• TASK OBJECTIVE:
Every line that includes the word "scene" is to be listed.

-- begin --

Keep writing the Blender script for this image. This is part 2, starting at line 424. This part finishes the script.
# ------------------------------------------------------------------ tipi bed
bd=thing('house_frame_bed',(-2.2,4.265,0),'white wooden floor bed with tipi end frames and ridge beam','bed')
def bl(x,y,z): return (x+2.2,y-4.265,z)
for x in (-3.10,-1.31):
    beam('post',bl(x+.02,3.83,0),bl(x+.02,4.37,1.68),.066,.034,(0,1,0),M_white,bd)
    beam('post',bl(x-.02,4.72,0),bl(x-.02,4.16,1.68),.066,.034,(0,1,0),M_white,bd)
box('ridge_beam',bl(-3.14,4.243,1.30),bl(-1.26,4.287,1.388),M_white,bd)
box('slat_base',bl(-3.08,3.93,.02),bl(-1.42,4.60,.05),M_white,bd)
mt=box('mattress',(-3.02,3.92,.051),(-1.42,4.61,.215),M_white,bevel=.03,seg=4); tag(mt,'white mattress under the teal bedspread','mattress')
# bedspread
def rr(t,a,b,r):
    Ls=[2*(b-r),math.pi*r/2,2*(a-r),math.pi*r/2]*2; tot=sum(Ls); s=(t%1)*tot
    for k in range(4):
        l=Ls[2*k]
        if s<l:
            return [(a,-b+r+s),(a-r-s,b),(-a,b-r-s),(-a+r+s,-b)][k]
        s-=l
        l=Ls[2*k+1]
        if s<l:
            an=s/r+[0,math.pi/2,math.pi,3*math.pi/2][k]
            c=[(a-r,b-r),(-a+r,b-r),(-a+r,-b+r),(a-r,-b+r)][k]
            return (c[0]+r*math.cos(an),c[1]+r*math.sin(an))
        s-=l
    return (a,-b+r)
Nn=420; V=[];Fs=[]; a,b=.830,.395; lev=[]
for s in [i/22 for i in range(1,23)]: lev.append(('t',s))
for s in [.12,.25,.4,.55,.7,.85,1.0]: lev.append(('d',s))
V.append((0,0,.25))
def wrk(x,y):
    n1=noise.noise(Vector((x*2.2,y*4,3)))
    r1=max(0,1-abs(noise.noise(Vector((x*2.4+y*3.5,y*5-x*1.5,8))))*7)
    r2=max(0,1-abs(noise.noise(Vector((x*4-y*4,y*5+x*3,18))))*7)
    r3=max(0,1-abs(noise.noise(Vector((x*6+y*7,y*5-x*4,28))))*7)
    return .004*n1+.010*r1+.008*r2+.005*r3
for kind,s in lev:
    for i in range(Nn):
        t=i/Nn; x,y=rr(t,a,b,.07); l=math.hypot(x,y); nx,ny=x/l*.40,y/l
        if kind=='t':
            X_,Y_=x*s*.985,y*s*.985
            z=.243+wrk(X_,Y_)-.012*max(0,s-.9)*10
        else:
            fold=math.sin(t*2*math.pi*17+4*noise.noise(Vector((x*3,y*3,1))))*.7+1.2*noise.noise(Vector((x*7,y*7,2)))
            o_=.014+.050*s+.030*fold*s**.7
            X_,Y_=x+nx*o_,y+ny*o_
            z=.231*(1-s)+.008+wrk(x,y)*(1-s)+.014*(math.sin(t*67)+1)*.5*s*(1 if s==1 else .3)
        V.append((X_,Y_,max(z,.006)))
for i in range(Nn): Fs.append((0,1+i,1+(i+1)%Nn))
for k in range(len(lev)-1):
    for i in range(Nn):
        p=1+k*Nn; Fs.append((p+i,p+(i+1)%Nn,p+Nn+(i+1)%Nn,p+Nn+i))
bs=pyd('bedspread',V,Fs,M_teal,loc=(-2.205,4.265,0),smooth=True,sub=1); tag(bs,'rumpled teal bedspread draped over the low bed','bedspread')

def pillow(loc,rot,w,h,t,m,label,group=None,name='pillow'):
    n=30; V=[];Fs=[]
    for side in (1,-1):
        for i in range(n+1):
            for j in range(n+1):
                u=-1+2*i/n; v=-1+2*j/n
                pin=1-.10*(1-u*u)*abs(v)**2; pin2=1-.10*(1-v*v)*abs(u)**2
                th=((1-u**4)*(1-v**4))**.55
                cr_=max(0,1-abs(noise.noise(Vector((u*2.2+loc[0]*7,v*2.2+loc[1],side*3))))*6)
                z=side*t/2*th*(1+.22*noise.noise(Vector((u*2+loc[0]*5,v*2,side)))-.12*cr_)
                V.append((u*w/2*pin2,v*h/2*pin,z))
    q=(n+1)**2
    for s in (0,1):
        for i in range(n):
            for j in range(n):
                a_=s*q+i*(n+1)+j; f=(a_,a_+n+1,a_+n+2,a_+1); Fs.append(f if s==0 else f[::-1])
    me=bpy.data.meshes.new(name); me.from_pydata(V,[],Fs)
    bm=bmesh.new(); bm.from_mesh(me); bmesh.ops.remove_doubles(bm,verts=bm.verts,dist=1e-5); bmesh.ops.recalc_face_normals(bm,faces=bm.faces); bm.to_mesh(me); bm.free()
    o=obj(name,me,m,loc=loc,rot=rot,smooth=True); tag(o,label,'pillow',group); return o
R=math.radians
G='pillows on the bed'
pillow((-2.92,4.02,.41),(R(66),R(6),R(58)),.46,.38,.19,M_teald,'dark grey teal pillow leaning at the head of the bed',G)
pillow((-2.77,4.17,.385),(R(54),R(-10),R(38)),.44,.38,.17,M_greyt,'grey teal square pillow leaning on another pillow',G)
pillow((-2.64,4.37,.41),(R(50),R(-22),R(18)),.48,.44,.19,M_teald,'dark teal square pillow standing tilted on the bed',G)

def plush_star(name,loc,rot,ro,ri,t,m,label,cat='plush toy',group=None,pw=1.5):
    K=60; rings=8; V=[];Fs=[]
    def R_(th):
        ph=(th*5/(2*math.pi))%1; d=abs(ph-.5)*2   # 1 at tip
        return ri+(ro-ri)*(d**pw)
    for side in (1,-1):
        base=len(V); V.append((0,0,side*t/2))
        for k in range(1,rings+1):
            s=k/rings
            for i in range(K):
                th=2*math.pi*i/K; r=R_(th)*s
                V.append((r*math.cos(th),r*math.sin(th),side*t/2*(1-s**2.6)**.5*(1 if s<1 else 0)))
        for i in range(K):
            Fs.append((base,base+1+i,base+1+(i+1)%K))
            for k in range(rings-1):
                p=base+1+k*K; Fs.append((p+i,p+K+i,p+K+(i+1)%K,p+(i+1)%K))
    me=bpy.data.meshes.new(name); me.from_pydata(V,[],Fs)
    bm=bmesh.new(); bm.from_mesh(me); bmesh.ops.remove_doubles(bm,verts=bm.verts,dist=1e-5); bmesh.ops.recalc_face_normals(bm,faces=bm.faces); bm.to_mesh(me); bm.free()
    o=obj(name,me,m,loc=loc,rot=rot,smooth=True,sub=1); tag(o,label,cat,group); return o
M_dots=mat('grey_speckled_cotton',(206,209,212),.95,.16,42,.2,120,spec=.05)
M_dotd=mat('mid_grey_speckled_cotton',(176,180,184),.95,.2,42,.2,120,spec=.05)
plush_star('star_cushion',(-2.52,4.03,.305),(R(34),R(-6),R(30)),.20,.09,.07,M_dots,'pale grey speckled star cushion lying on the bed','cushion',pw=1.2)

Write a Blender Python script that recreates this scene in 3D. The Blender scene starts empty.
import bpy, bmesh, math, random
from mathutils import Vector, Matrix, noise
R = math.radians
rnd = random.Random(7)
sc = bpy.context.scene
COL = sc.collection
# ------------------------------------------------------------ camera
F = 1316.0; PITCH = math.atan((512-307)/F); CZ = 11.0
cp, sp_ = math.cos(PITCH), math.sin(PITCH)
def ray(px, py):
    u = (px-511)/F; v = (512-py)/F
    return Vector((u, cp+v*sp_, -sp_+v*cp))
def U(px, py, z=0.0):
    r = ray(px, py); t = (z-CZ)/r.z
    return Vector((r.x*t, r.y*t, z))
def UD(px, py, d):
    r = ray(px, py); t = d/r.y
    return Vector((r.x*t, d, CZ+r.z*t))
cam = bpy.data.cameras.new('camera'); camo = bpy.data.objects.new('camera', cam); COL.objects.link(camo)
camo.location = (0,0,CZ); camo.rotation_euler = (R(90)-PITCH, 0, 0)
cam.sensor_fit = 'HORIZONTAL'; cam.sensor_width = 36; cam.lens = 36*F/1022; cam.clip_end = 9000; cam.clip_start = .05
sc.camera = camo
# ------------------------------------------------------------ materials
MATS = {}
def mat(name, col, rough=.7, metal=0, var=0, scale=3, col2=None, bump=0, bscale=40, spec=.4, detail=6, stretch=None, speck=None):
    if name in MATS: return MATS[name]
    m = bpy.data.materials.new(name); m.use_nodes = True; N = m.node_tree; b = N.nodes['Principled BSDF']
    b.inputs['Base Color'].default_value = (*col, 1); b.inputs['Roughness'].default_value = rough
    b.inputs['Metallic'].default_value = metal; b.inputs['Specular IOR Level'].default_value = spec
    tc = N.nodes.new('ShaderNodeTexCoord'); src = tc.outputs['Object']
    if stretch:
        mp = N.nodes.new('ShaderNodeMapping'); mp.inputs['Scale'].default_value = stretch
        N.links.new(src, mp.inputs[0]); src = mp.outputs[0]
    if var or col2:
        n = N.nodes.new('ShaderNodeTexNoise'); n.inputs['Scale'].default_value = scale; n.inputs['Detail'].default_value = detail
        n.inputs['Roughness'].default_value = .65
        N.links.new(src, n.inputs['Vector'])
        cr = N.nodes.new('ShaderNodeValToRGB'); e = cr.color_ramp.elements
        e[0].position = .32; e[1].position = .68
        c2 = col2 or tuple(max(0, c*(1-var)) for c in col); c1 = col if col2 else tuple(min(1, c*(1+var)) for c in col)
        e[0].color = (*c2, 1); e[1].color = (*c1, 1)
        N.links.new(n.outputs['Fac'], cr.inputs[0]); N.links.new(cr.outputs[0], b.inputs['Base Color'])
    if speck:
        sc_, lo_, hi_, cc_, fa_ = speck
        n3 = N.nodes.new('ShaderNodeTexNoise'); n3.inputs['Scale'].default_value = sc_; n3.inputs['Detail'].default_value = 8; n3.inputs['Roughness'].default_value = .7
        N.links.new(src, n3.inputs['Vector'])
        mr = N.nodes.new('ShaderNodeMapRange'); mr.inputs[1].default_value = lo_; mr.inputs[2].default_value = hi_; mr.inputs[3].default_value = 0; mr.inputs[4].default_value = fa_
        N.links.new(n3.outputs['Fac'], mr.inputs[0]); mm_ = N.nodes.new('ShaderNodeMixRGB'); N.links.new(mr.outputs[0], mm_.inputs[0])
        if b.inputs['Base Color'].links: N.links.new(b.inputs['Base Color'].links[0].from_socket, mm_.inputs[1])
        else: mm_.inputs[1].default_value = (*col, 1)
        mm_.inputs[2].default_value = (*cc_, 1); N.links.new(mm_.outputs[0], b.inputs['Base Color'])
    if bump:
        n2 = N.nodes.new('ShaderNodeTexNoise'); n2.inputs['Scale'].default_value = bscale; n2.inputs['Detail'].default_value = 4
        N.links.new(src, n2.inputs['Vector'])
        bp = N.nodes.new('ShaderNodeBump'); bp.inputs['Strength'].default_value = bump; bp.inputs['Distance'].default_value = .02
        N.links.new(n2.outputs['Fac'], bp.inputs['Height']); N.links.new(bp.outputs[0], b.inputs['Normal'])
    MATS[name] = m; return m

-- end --

• COMPLETE RESPONSE:
Write a Blender Python script that recreates this scene in 3D. The Blender scene starts empty.
sc = bpy.context.scene